Tensions over energy development here are one reason the party has lost ground in the southwestern part of the state, says Berwood Yost, who heads the Center for Opinion Research at Franklin & Marshall College. At a rally in the Lehigh Valley last Saturday, Mr. Trump gleefully painted the president as an enemy of Pennsylvania’s energy sector. Mr. Biden needs to approach the issue with extreme care, says Mr. Rendell. Mr. Yost observes that Mr. Shapiro, who has been handling a similar balancing act successfully so far, could “offer ideas.”

The president’s heaviest lift may be combating the general bad vibes afoot in the land. “We’re at a point with polarization and politics where policy matters less than emotion,” says Mr. Yost. Moreover, while hawking specific achievements is all well and good, he says, “you have to have some kind of a vision.”

The vision thing is a tough one. For his part, Mr. Shapiro frames this election as a story about freedom: the freedom of women to control their bodies, the freedom to love who you want, the freedom to be who you are, and so on.
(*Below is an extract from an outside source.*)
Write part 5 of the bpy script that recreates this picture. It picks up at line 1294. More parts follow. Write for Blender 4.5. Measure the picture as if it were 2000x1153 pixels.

Ms. Scanlon sees it as “an election about choice — and not just on reproductive rights.” Mr. Biden will need to find his own narrative for his candidacy, then work like hell to push it out. But even with a great story, it is hard to argue people out of their feelings.

Still, as the race heats up and people tune in, Democrats are betting they will benefit, as they have since 2018, from the chaos that clings to Mr. Biden’s opponent. “There’s an old saying in politics: ‘The greatest motivator is hate not love,’” says Mr. Rendell. “And Trump is giving a lot of people reasons to hate, and fear, him.”

Democrats have their fingers crossed that this will prove the defining piece of the puzzle.